Et alors que je m'étonnais de cet humour que je ne m'attendais pas à trouver ici, j'ai eu confirmation quelques chapitres plus loin que je ne me leurrais pas:
"... je découvris l'humour, cette façon habile et entièrement satisfaisante de désamorcer le réel au moment même où il va vous tomber dessus. L'humour a été pour moi, tout le long du chemin, un fraternel compagnonnage; je lui dois mes seuls instants véritables de triomphe sur l'adversité. Personne n'est jamais parvenu à m'arracher cette arme, et je la retourne d'autant plus volontiers contre moi-même, qu'à travers le "je" et le "moi", c'est à notre condition profonde que j'en ai."

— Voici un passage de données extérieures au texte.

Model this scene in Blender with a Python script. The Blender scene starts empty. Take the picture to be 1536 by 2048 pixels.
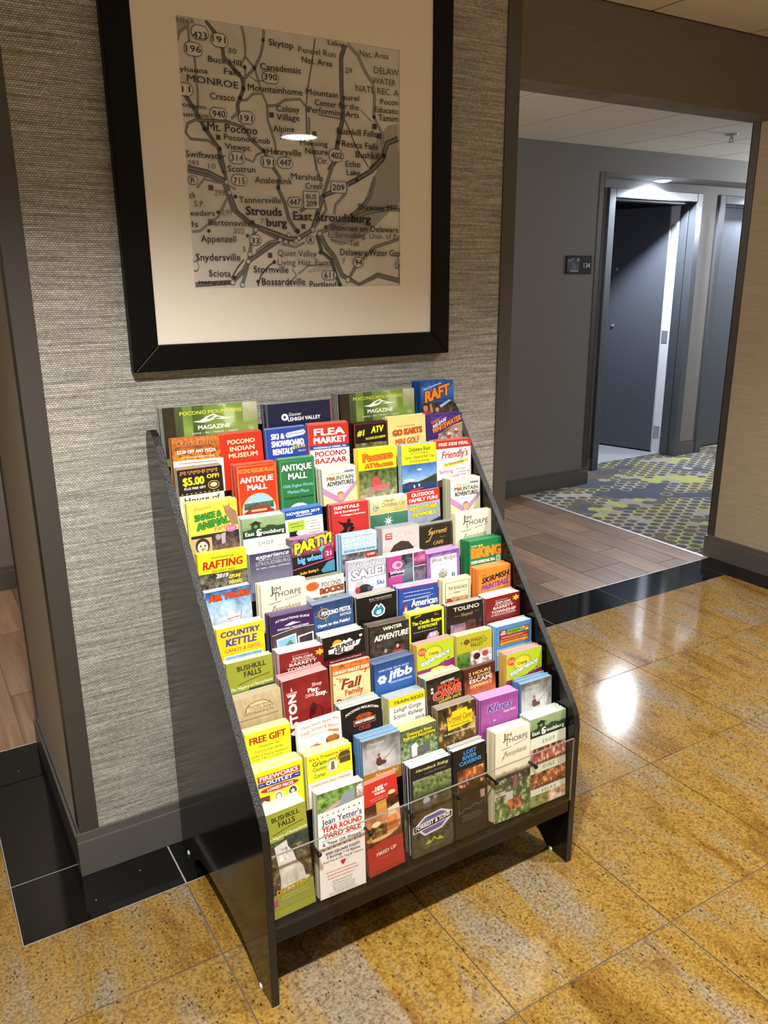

Touchée également dans ce récit par ce grand amour filial qui transparaît tout le long, que j'ai trouvé très beau, quelle mère extraordinaire, quelle femme incroyable! J'ai beaucoup aimé cette phrase qui résume tout dans leur relation:
"Rien ne pouvait m'arriver, puisque j'étais son happy end."
Ça c'était la première partie, et, à vrai dire le fil conducteur de ce récit dans son ensemble, mais arrivée à la partie "guerre", mon intérêt a un peu lâché... (ça présage trop mal pour Guerre et Paix ), même s'il y avait toujours la mère en arrière-plan. Cette partie du récit est certes un hommage aux illustres inconnus, un témoignage précieux et instructif d'une époque, d'un vécu, l'angle de vue est d'autant plus intéressant qu'il était aviateur pendant la guerre, et le récit de ses incroyables (més)aventures ne peut laisser indifférent, mais mon coeur n'y était pas.

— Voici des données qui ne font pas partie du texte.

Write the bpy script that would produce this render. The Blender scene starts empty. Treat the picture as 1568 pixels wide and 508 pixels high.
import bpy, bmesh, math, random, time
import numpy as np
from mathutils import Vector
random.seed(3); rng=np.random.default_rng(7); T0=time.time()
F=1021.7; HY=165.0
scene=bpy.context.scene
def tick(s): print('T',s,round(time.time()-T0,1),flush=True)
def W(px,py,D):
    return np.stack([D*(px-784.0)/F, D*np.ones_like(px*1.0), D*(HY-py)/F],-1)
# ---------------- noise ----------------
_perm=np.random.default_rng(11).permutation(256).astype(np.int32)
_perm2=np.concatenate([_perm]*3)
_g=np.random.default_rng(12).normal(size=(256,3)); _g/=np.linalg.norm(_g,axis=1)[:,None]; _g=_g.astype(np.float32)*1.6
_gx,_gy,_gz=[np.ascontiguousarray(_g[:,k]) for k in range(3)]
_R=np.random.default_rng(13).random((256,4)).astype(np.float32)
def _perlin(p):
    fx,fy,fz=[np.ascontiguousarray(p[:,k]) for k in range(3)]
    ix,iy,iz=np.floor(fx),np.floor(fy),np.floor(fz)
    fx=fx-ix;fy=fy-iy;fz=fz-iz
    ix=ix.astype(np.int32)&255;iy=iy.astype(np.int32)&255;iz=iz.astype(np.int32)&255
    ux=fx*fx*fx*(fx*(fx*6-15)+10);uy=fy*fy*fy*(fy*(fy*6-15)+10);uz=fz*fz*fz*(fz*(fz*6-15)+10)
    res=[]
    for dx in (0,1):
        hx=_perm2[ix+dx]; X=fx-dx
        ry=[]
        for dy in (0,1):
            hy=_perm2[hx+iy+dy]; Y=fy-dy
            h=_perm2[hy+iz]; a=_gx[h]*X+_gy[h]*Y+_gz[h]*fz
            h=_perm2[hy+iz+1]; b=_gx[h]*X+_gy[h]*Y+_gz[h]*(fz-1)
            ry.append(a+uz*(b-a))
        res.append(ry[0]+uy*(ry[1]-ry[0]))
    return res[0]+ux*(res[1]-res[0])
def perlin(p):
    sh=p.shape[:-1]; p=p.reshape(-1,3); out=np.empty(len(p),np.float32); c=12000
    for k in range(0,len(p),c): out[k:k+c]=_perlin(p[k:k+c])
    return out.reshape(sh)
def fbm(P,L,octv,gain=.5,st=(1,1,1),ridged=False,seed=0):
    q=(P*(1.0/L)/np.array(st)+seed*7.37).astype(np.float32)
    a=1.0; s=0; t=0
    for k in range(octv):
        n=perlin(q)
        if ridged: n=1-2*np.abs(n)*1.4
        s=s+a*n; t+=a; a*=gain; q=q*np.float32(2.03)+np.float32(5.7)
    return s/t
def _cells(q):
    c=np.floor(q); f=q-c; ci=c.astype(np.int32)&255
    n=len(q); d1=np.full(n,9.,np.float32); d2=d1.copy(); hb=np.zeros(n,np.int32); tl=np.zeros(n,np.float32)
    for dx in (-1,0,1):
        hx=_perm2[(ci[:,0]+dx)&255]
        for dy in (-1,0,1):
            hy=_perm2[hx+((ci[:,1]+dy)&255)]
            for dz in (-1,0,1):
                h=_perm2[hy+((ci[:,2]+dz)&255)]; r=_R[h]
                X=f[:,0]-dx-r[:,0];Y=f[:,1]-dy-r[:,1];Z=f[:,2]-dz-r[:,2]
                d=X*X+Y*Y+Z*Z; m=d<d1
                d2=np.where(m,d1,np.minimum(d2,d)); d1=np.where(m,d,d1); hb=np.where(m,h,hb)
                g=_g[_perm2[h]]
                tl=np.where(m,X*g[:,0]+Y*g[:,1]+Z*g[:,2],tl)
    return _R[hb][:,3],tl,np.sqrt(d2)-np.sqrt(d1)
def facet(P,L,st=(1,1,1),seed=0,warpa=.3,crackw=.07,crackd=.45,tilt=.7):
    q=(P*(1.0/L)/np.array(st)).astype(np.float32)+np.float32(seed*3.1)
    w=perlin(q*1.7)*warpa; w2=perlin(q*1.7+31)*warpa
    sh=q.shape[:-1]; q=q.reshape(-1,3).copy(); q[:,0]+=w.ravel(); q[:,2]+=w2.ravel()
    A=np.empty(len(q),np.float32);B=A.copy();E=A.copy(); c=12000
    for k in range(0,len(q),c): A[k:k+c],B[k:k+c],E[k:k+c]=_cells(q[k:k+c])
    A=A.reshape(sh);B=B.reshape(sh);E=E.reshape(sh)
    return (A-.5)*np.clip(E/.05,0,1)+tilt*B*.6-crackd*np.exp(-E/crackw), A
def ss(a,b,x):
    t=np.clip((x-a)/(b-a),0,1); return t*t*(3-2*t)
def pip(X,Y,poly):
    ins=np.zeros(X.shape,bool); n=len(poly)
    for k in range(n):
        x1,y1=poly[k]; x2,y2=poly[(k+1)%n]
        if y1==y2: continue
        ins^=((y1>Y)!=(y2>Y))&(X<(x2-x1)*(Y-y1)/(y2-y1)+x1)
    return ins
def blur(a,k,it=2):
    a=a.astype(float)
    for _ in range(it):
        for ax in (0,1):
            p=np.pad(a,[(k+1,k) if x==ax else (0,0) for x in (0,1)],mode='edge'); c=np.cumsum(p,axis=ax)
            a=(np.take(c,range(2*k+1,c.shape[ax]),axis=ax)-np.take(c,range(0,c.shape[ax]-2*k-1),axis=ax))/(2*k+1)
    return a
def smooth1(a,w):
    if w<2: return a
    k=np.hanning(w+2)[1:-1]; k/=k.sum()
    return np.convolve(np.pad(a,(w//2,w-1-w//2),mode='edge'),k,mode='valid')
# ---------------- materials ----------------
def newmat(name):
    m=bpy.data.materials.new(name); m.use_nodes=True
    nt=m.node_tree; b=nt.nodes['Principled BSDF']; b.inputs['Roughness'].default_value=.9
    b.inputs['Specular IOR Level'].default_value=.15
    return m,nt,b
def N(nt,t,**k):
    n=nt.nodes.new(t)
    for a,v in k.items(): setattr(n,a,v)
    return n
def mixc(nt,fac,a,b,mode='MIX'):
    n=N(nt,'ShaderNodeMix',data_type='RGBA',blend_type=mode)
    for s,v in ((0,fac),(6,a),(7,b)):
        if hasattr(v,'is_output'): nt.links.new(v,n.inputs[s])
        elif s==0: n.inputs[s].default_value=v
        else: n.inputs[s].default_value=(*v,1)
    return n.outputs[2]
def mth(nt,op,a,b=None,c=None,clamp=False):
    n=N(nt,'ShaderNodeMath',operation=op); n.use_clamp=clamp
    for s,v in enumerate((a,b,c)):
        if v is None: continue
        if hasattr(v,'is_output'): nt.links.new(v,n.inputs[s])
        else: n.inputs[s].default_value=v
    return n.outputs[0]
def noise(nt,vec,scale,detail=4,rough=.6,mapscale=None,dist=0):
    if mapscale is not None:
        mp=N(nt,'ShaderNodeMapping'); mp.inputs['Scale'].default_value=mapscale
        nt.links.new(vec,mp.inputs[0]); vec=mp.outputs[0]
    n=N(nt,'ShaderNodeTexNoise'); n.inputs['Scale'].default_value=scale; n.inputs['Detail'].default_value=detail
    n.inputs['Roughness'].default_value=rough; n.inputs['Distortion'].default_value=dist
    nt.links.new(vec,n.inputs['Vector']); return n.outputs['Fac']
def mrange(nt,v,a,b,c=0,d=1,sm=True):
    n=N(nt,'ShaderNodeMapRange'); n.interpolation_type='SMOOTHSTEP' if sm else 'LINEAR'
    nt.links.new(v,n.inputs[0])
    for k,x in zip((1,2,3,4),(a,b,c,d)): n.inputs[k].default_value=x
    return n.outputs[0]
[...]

Je retiens de ce livre un récit de vie touchant, fort, un grand hommage d'un fils à sa mère.
Il y a beaucoup de remarques perspicaces que Romain Gary évoquent par ailleurs, qui suscitent la réflexion, il porte un regard véritablement intelligent et lucide sur la société et ce qui régit nos vies, notre condition de pauvres humains, j'ai adoré son discours sur les psy, sur les dieux qui régissent ce monde, quelle fabuleuse image dont j'ai repris ci-dessous les principales lignes:
"Il y a d'abord Totoche, le dieu de la bêtise, avec son derrière rouge de singe, sa tête d'intellectuel primaire, son amour éperdu des abstractions; [...] sa ruse préférée consiste à donner à la bêtise une forme géniale et à recruter parmi nous nos grands hommes pour assurer notre propre destruction.

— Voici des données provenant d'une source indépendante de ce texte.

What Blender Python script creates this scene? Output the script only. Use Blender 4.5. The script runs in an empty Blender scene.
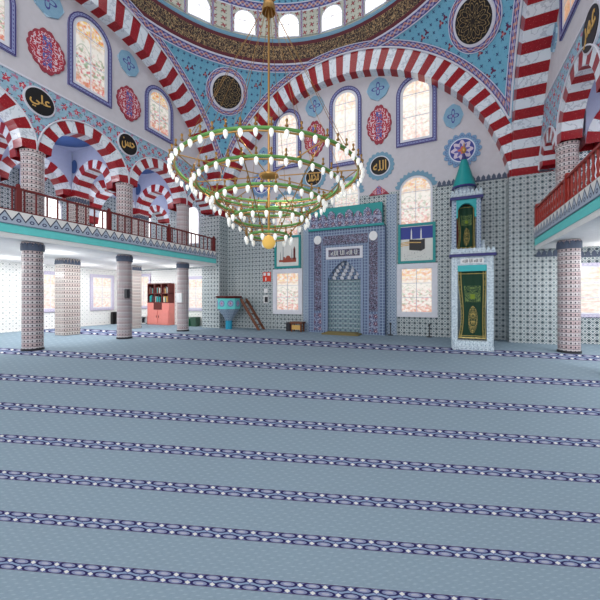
import bpy, math, random
from mathutils import Vector, Matrix
random.seed(7)
PI = math.pi
# ---------------------------------------------------------------- camera, world, light, exposure
SC = bpy.context.scene
COL = SC.collection
YAW = math.atan(145/319)
cd = bpy.data.cameras.new('camera'); cam = bpy.data.objects.new('camera', cd); COL.objects.link(cam)
cd.sensor_width = 36; cd.lens = 36*319/600; cd.clip_end = 200; cd.clip_start = .05
cam.location = (0, 0, 1.5); cam.rotation_euler = (PI/2, 0, YAW); cd.shift_y = -2/600
SC.camera = cam
W = bpy.data.worlds.new('world'); SC.world = W; W.use_nodes = True
W.node_tree.nodes['Background'].inputs[0].default_value = (.96, .975, 1.0, 1)
W.node_tree.nodes['Background'].inputs[1].default_value = .9
SC.view_settings.view_transform = 'Standard'; SC.view_settings.look = 'None'
SC.view_settings.exposure = 0.0; SC.view_settings.gamma = 1

def area(name, loc, rot, sx, sy, power, color=(1, 1, 1)):
    l = bpy.data.lights.new(name, 'AREA'); l.shape = 'RECTANGLE'; l.size = sx; l.size_y = sy
    l.energy = power; l.color = color
    o = bpy.data.objects.new(name, l); COL.objects.link(o); o.location = loc; o.rotation_euler = rot
    return o
def point(name, loc, power, r=.1, color=(1, 1, 1)):
    l = bpy.data.lights.new(name, 'POINT'); l.energy = power; l.shadow_soft_size = r; l.color = color
    o = bpy.data.objects.new(name, l); COL.objects.link(o); o.location = loc
    return o
area('dome_fill_light', (-4.07, 6.85, 15.6), (0, 0, 0), 6, 6, 300, (1, .98, .96))  # added area lamp inside the dome, brightens the hall from above
area('rear_fill_light', (-4, -4.5, 6.5), (math.radians(78), 0, 0), 16, 10, 900, (.95, .97, 1))  # unseen fill lamp added behind the viewer, no entrance is modelled
for xx in (-12.4, -15.6): area('gallery_tube_light', (xx, 7.0, 3.04), (0, 0, 0), .3, 10, 190)
for xx in (4.6, 7.6): area('gallery_tube_light', (xx, 7.5, 3.04), (0, 0, 0), .3, 9, 160)
for yy in (3.7, 6.65, 9.55, 12.1):
    point('gallery_fill_light', (-12.4, yy, 2.55), 30, .12); point('gallery_fill_light', (-15.8, yy, 2.55), 30, .12)  # added fill points without fixtures, they lighten the ceiling under the galleries
    point('gallery_fill_light', (4.6, yy, 2.55), 36, .12)
    point('upper_gallery_fill_light', (-12.3, yy, 6.3), 34, .12, (.92, .93, 1)); point('upper_gallery_fill_light', (-15.8, yy, 6.3), 40, .12, (.92, .93, 1))  # fill points added to brighten the upper galleries, no fixtures there
    point('upper_gallery_fill_light', (4.8, yy, 6.3), 34, .12, (.95, .95, 1))

# ---------------------------------------------------------------- node helper
def srgb(c):
    f = lambda v: (v/255/12.92) if v/255 <= .04045 else ((v/255+.055)/1.055)**2.4
    return (f(c[0]), f(c[1]), f(c[2]), 1)
class S:
    def __init__(s, b, k): s.b = b; s.k = k
    def _m(s, op, *a): return s.b.math(op, s, *a)
    def __add__(s, o): return s._m('ADD', o)
    __radd__ = __add__
    def __sub__(s, o): return s._m('SUBTRACT', o)
    def __rsub__(s, o): return s.b.math('SUBTRACT', o, s)
    def __mul__(s, o): return s._m('MULTIPLY', o)
    __rmul__ = __mul__
    def __truediv__(s, o): return s._m('DIVIDE', o)
    def __lt__(s, o): return s._m('LESS_THAN', o)
    def __gt__(s, o): return s._m('GREATER_THAN', o)
    def fr(s): return s._m('FRACT')
    def fl(s): return s._m('FLOOR')
    def ab(s): return s._m('ABSOLUTE')
    def sin(s): return s._m('SINE')
    def cos(s): return s._m('COSINE')
    def sqrt(s): return s._m('SQRT')
    def mod(s, o): return s._m('FLOORED_MODULO', o)
    def mx(s, o): return s._m('MAXIMUM', o)
    def mn(s, o): return s._m('MINIMUM', o)
    def atan2(s, o): return s._m('ARCTAN2', o)
class B:
    def __init__(s, name):
        s.m = bpy.data.materials.new(name); s.m.use_nodes = True
        s.nt = s.m.node_tree; s.N = s.nt.nodes; s.bsdf = s.N['Principled BSDF']; s._uv = None
    def put(s, sock, v):
        if isinstance(v, S): s.nt.links.new(v.k, sock)
        elif v is not None: sock.default_value = v
    def math(s, op, *a):
        n = s.N.new('ShaderNodeMath'); n.operation = op
        for i, v in enumerate(a): s.put(n.inputs[i], v)
        return S(s, n.outputs[0])
    def uv(s):
        if s._uv is None:
            t = s.N.new('ShaderNodeTexCoord'); x = s.N.new('ShaderNodeSeparateXYZ')
            s.nt.links.new(t.outputs['UV'], x.inputs[0]); s._uv = (S(s, x.outputs[0]), S(s, x.outputs[1])); s._uvv = S(s, t.outputs['UV'])
        return s._uv
    def obj(s):
        t = s.N.new('ShaderNodeTexCoord'); return S(s, t.outputs['Object'])
    def vec(s, x, y, z=0.0):
        n = s.N.new('ShaderNodeCombineXYZ'); s.put(n.inputs[0], x); s.put(n.inputs[1], y); s.put(n.inputs[2], z)
        return S(s, n.outputs[0])
    def noise(s, v, scale, detail=2.0):
        n = s.N.new('ShaderNodeTexNoise'); s.put(n.inputs['Vector'], v); n.inputs['Scale'].default_value = scale; n.inputs['Detail'].default_value = detail
        return S(s, n.outputs['Fac'])
    def noisec(s, v, scale, detail=2.0):
        n = s.N.new('ShaderNodeTexNoise'); s.put(n.inputs['Vector'], v); n.inputs['Scale'].default_value = scale; n.inputs['Detail'].default_value = detail
        return S(s, n.outputs['Color'])
    def vor(s, v, scale, feat='F1', rnd=1.0):
        n = s.N.new('ShaderNodeTexVoronoi'); n.feature = feat; s.put(n.inputs['Vector'], v); n.inputs['Scale'].default_value = scale; n.inputs['Randomness'].default_value = rnd
        return S(s, n.outputs['Distance']), (S(s, n.outputs['Color']) if feat == 'F1' else None)
    def mix(s, f, a, c):
        n = s.N.new('ShaderNodeMix'); n.data_type = 'RGBA'
        s.put(n.inputs[0], f)
        s.put(n.inputs[6], srgb(a) if isinstance(a, tuple) else a); s.put(n.inputs[7], srgb(c) if isinstance(c, tuple) else c)
        return S(s, n.outputs[2])
    def ramp(s, f, stops, const=False):
        n = s.N.new('ShaderNodeValToRGB'); s.put(n.inputs[0], f)
        if const: n.color_ramp.interpolation = 'CONSTANT'
        e = n.color_ramp.elements
        for i, (p, c) in enumerate(stops):
            if i < 2: e[i].position = p; e[i].color = srgb(c)
            else: x = e.new(p); x.color = srgb(c)
        return S(s, n.outputs[0])
    def done(s, col, rough=.6, metal=0.0, emit=None, estr=1.0, spec=.35):
        s.put(s.bsdf.inputs['Base Color'], srgb(col) if isinstance(col, tuple) else col)
        s.bsdf.inputs['Roughness'].default_value = rough; s.bsdf.inputs['Metallic'].default_value = metal
        s.bsdf.inputs['Specular IOR Level'].default_value = spec
        if emit is not None:
            s.put(s.bsdf.inputs['Emission Color'], srgb(emit) if isinstance(emit, tuple) else emit); s.bsdf.inputs['Emission Strength'].default_value = estr
        return s.m
def cen(u, p): return ((u/p).fr()-.5).ab()*2.0      # 0 at the middle of a cell, 1 at its edge
def plain(name, c, rough=.5, metal=0.0, spec=.35):
    b = B(name); n = b.noise(b.obj(), 6.0)
    return b.done(b.mix(n*.5, c, tuple(int(v*.86) for v in c)), rough, metal, spec=spec)

M = {}
def tile(name, base, dark, mid, p=.19, dark2=None, sz=.62):
    b = B(name); x, y = b.uv(); a = cen(x, p); c = cen(y, p); d = a+c
    star = ((a*c).sqrt()*1.6+d*.35) < .2
    k = b.mix(((d-1.02).ab() < .15), base, mid)
    k = b.mix((d > 1.55), k, dark2 or dark)
    k = b.mix((d < sz), k, dark)
    k = b.mix((d < .14), k, mid)
    k = b.mix(((x/p).fr() < .05)*.35, k, mid)
    n = b.noise(b._uvv, .5, 2.0)
    return b.done(b.mix(n*.35, k, mid), .35)
M['tile'] = tile('patterned_wall_tile', (230, 233, 232), (38, 54, 66), (98, 118, 124), .2, (84, 104, 112))
M['tile_overlit'] = tile('overlit_wall_tile', (244, 244, 242), (112, 124, 126), (222, 224, 220), .24, (206, 212, 208), .34)  # pale tile, its pattern faded further to paint in overexposure
M['tile_fine'] = tile('fine_blue_tile', (196, 208, 220), (62, 80, 120), (120, 144, 168), .13)
def colmat(name, base, dark, warm, rp=.11):
    b = B(name); x, y = b.uv()
    row = (y/rp).fr(); alt = (y/(rp*2)).fr() > .5
    k = b.mix(alt*.5, base, warm)
    dots = (((x/.1).fr()-.5).ab() < .2)*(((row-.5).ab()) < .22)
    k = b.mix(dots, k, dark)
    k = b.mix((row < .16)*.75, k, dark)
    k = b.mix((((x/.1).fr()) < .12)*.4, k, dark)
    return b.done(k, .35)
M['column'] = colmat('column_tile', (206, 198, 198), (58, 54, 66), (188, 152, 150))
M['pillar'] = colmat('pillar_tile', (210, 200, 194), (66, 60, 64), (196, 172, 166), .15)
def granite(name, c1, c2, c3):
    b = B(name); o = b.obj(); n = b.noise(o, 14.0, 4.0); d, _ = b.vor(o, 22.0)
    k = b.mix(n, c1, c2); k = b.mix((d < .16)*.55, k, c3)
    return b.done(k, .3)
M['red'] = granite('red_marbled_tile', (128, 14, 24), (166, 32, 42), (222, 130, 124))
b = B('white_veined_tile'); o = b.obj(); n = b.noise(o, 3.0, 5.0); v = ((n-.5).ab() < .02)
M['white'] = b.done(b.mix(v*.5, b.mix(n*.4, (226, 232, 238), (196, 204, 216)), (150, 160, 176)), .3)
M['plaster'] = plain('lilac_plaster', (206, 202, 208), .8)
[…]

Il y a Merzavka, le dieu des vérités absolues, [...]; chaque fois qu'il tue, torture et opprime au nom des vérités absolues, religieuses, politiques ou morales, la moitié de l'humanité lui lèche les bottes avec attendrissement; cela l'amuse énormément, car il sait bien que les vérités absolues n'existent pas, qu'elles ne sont qu'un moyen de nous réduire à la servitude [...].
Il y a aussi Filoche, le dieu de la petitesse, des préjugés, du mépris, de la haine - penché hors de sa loge de concierge, à l'entrée du monde habité, en train de crier "Sale Américain, sale Arabe, sale Juif, sale Russe, sale Chinois, sale Nègre" [...]
Nous sommes aujourd'hui de vieux ennemis et c'est de ma lutte avec eux que je veux faire ici le récit;" (magnifique cette phrase de conclusion!)
Autre réflexion que j'ai trouvée intéressante:
"Personne ne me fera jamais voir dans le comportement sexuel des êtres le critère du bien et du mal. [...] A côté des aberrations intellectuelles, scientifiques, idéologiques de notre siècle, toutes celles de la sexualité éveillent dans mon coeur les plus tendres pardons."
Il va sans dire que je compte continuer à explorer l'univers de Romain Gary!